According to recent filings with the Registrar of Companies (RoC), Kirin Holdings and Anicut Capital have jointly taken possession of BTB’s shares, effectively seizing control of what was until recently a wholly-owned subsidiary of B9.


BTB operates the Beer Café network of 42 outlets across major Indian cities, besides running other food and beverage ventures. The business, with an estimated turnover of close to ₹100 crore, was among the few profitable arms within B9’s portfolio, making the takeover a significant blow to the group, as per sources.


According to people with knowledge of the matter, this move by Kirin and Anicut who had convertible equity is to secure the company's profitable business, if the chances of liquidation arise in the near future.


B9 disputes takeover, moves court


B9 has disputed the development, alleging breach of contract and illegal lender action.

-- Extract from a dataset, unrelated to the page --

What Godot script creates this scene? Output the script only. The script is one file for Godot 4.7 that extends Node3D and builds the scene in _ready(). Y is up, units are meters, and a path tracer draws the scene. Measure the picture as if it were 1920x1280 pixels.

“BTB continues to be a wholly-owned subsidiary of B9. Some lenders have taken actions that are in contravention with contracts and illegal, and B9 has disputed these actions,” Ankur Jain, Founder and CEO of B9 Beverages, told CNBC-TV18.


He said the company has moved the Delhi High Court against Anicut Capital’s actions. On October 17, 2025, the court passed an interim order restraining Anicut from selling or creating any third-party interests in BTB’s shares until further hearings.


“Given that the matter is sub-judice, it may not be appropriate for me to comment further,” Jain added.


Financial stress deepens


The legal tussle comes amid one of the toughest financial phases for Bira and its parent company. Once celebrated as India’s fastest-growing craft beer label, B9’s financials have deteriorated sharply over the last two years.


Revenue, which peaked at around ₹840 crore in FY23, dropped to about ₹600 crore in FY24, while losses ballooned to over ₹640 crore—driven by high operating costs, excise duties, and regulatory hurdles. The company also struggled with supply-chain bottlenecks, delayed product labelling approvals, and stock shortages, which hurt sales in key states.


Distributors and vendors have reportedly pulled back due to payment delays, while internally, employee unrest has grown. Over 250 staff members petitioned the board seeking CEO Ankur Jain’s removal, citing delayed salaries, unpaid dues, and governance failures.


Leadership and investor fallout


In an attempt to stabilize operations, B9 recently brought back Vikram Qanungo as Chief Financial Officer and appointed Dr. Manoj Mishra as VP of Manufacturing. However, these leadership changes have not yet restored confidence among employees or investors.


Investor sentiment has soured dramatically. B9’s unlisted share price has crashed nearly 70%, from around ₹825 in 2022 to ₹248 in October 2025, wiping out significant paper wealth for early backers.


Meanwhile, B9 has been in talks to raise about $132 million from Global Emerging Markets (GEM) and others to recapitalize the company, but the effort appears to have stalled after BlackRock withdrew amid mounting concerns over governance and operational instability, as per sources.


However, sources tell CNBC-TV18, that now the management is looking for domestic fundraising instead of seeking international investors.


Industry watchers say the Beer Café takeover could further complicate B9’s fundraising prospects, as the subsidiary was one of the few profitable assets left in its portfolio.


Kirin, which first invested in Bira in 2021, has steadily increased its stake through subsequent rounds, becoming the largest external shareholder.

B9’s immediate challenges are twofold. First, to regain control of BTB through legal recourse and secure fresh funding to keep operations afloat. With mounting losses, a shrinking distribution network, and growing employee unrest, Bira’s turnaround appears increasingly uncertain.